Dataset entries:
----

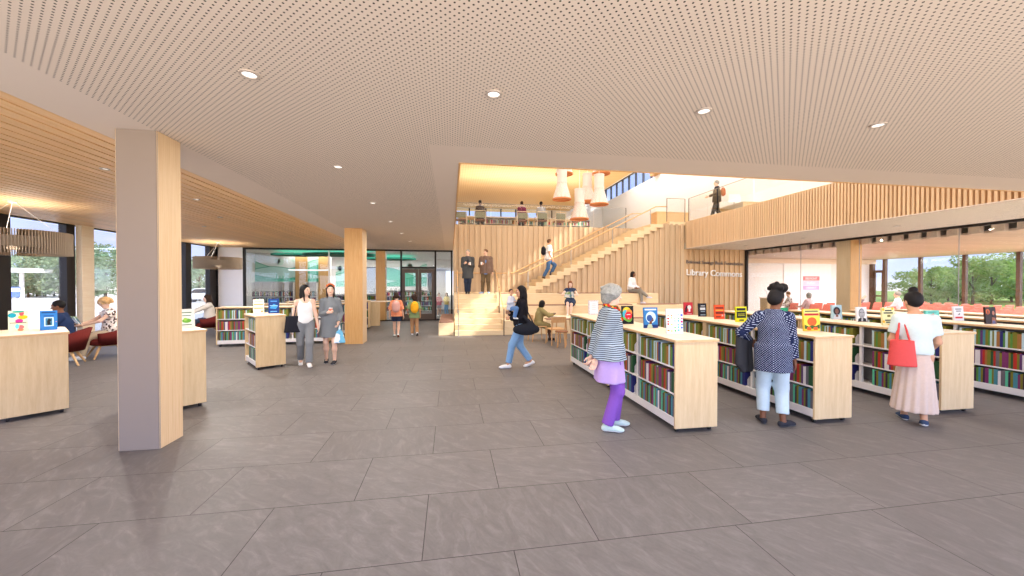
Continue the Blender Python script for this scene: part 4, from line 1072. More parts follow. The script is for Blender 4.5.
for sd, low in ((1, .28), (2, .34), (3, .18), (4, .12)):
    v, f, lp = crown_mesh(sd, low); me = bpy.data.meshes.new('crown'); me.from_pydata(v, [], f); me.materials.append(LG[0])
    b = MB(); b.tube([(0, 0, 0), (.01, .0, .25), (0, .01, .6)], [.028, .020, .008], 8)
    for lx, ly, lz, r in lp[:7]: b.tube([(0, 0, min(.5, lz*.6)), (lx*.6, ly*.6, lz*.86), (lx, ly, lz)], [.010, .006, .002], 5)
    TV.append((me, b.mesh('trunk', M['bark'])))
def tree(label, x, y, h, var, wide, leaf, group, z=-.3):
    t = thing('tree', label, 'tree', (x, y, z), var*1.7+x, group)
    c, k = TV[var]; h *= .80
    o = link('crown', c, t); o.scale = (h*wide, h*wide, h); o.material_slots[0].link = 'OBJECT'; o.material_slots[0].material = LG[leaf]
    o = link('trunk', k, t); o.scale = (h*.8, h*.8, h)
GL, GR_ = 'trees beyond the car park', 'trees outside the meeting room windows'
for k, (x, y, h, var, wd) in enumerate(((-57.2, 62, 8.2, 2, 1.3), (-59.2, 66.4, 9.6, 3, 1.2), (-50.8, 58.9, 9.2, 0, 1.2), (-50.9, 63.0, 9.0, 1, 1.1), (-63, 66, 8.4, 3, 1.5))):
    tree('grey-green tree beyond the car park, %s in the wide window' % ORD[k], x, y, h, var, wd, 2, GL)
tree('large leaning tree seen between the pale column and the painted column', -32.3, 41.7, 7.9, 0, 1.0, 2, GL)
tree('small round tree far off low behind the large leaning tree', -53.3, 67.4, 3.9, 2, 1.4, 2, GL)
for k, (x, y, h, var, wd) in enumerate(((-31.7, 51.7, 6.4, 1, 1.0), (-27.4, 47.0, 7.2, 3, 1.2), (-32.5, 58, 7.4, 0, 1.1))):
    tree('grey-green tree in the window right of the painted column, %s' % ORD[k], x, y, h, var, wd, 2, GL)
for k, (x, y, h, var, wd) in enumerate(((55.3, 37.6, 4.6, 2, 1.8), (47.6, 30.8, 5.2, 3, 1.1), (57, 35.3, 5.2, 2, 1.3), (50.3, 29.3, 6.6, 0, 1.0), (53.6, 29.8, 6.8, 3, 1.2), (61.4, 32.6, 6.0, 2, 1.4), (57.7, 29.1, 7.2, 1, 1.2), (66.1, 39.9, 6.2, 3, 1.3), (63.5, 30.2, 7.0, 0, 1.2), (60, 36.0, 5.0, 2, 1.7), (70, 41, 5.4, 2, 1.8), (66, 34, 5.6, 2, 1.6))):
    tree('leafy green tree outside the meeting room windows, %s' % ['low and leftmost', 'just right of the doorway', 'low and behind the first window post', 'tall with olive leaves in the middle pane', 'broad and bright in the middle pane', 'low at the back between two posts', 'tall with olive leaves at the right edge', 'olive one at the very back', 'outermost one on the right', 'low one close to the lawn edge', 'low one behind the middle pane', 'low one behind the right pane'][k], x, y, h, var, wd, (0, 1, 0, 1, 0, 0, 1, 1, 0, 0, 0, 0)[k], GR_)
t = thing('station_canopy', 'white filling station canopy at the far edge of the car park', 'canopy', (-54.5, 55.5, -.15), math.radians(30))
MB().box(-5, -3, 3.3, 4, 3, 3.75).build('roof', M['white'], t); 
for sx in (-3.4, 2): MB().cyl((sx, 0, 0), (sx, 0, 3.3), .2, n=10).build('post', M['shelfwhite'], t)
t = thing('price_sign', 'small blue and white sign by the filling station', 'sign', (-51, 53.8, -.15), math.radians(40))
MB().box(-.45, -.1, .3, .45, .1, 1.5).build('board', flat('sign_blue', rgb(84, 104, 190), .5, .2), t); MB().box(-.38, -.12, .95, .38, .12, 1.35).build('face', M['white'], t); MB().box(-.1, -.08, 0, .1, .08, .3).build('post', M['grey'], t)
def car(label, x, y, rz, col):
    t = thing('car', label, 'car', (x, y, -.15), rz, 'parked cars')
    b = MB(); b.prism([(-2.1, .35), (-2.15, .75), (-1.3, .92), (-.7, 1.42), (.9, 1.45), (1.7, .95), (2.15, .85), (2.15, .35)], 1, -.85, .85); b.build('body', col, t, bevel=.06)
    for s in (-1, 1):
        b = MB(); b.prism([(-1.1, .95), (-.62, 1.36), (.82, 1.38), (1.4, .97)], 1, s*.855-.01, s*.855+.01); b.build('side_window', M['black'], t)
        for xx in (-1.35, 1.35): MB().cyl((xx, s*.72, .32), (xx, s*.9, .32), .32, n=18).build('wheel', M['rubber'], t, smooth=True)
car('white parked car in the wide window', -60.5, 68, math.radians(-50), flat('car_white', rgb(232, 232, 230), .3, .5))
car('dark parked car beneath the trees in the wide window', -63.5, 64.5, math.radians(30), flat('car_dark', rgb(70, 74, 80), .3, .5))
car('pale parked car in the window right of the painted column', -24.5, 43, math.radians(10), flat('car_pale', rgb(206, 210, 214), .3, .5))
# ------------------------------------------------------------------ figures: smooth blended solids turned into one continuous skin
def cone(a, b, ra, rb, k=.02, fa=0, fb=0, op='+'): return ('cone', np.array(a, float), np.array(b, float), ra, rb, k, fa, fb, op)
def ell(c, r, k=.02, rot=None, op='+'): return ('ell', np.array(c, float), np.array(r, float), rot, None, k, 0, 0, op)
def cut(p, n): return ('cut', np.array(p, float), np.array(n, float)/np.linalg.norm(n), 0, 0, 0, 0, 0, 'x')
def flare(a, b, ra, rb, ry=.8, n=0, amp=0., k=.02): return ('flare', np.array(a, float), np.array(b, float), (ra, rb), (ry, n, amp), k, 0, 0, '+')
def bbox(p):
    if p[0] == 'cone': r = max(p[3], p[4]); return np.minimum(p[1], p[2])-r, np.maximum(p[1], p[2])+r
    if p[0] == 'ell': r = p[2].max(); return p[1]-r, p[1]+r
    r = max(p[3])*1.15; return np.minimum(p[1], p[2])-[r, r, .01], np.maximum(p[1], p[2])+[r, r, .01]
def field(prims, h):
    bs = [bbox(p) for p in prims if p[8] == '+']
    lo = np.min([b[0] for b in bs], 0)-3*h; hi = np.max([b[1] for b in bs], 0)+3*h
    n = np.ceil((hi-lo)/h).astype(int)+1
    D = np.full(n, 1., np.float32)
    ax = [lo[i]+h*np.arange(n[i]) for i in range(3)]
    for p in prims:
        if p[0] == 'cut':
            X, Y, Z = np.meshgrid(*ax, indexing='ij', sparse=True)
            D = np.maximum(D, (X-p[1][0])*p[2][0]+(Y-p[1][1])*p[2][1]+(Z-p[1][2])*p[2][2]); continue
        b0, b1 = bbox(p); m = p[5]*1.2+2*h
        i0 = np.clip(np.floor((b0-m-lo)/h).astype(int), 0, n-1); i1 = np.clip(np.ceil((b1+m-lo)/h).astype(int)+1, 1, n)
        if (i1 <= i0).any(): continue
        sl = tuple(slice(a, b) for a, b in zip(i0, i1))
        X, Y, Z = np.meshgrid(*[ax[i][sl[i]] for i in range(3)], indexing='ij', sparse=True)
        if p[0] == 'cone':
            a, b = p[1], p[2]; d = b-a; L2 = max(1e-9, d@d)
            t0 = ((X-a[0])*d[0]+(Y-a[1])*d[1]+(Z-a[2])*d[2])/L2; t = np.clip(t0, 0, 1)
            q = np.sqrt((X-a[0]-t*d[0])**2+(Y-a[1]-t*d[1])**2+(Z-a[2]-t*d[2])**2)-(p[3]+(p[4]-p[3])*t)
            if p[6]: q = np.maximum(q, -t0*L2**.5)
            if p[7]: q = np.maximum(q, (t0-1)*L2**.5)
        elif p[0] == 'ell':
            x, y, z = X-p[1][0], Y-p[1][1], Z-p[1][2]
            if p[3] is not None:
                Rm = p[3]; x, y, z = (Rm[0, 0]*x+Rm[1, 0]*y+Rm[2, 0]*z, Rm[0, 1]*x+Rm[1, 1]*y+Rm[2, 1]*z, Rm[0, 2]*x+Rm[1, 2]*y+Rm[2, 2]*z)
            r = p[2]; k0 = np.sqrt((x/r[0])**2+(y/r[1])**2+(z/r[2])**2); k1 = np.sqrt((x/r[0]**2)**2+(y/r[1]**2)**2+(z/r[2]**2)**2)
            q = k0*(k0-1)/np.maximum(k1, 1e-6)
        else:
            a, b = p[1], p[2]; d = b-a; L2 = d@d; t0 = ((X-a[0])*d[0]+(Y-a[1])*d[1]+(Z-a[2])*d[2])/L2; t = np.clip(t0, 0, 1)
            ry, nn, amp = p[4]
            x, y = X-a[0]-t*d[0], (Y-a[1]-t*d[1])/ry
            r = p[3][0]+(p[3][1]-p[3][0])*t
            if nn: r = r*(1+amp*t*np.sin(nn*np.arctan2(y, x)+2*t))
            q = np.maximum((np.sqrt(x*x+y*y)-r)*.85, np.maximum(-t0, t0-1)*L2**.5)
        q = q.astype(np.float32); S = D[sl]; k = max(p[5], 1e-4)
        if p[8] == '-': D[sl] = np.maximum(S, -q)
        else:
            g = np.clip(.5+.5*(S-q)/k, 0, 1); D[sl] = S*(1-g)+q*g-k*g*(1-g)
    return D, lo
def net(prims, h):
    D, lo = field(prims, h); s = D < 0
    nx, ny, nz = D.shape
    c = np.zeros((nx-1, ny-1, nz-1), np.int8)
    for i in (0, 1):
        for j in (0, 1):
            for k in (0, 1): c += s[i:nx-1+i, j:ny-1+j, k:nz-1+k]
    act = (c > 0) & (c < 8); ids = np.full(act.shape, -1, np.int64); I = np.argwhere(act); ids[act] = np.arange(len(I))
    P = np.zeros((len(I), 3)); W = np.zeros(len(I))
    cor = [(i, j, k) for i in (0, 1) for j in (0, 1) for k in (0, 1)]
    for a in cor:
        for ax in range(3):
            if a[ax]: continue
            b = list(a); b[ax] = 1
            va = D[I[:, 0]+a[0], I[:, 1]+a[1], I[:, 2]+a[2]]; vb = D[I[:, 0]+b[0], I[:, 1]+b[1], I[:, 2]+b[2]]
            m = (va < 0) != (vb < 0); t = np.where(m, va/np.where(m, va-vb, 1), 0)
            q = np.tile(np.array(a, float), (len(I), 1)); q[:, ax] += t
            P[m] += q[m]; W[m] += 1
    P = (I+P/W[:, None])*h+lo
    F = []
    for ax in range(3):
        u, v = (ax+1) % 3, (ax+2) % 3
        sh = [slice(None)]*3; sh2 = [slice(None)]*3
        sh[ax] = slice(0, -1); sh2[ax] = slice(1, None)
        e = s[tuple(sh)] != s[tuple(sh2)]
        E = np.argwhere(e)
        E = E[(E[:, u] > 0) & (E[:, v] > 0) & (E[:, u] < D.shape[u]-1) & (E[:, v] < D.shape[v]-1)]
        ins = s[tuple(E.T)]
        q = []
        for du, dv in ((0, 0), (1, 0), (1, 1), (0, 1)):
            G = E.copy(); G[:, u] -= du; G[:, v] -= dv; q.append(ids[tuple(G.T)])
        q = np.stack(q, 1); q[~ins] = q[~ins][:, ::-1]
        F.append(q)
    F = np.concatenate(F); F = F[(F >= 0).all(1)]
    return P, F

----

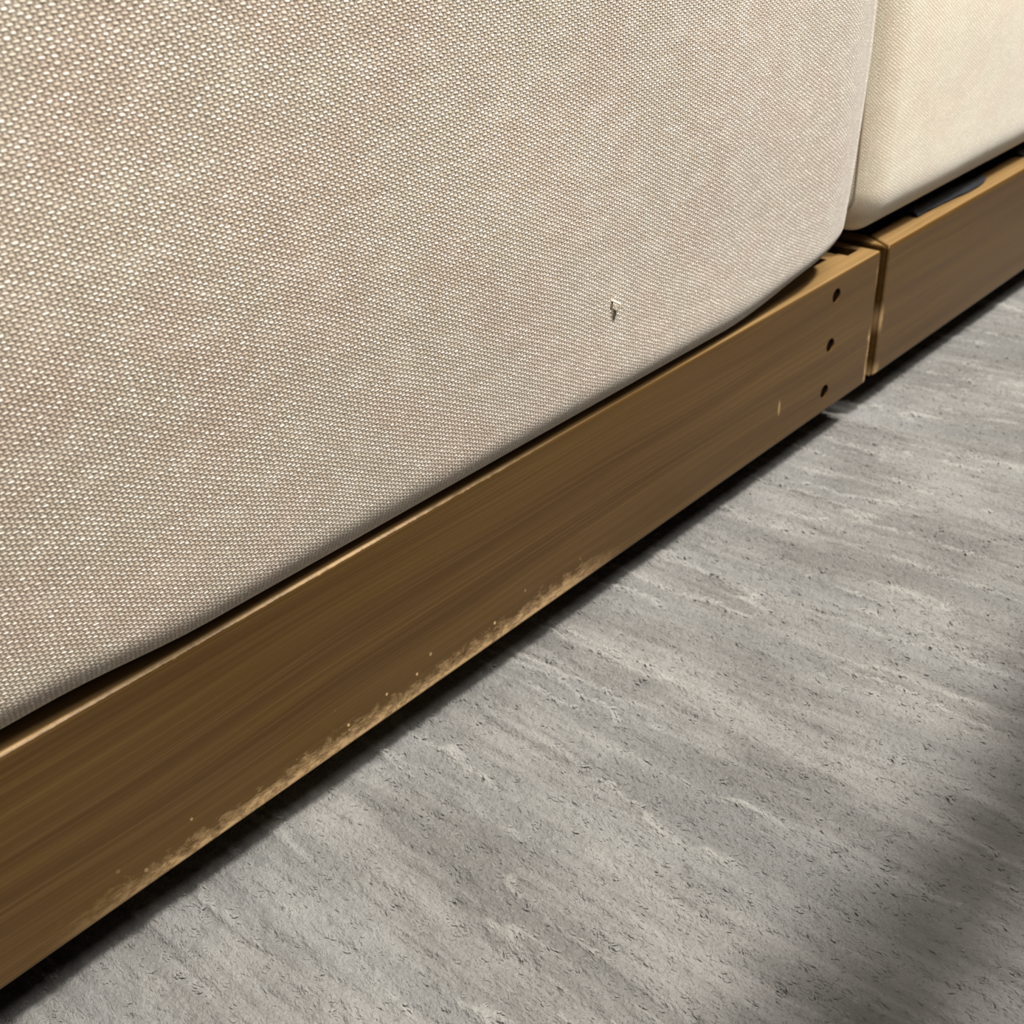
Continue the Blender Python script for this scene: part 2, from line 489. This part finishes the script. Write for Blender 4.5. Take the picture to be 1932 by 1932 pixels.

----

Stated task: Extract every line above that contains the word "part".

Answer:
Continue the Blender Python script for this scene: part 4, from line 1072. More parts follow. The script is for Blender 4.5.
Continue the Blender Python script for this scene: part 2, from line 489. This part finishes the script. Write for Blender 4.5. Take the picture to be 1932 by 1932 pixels.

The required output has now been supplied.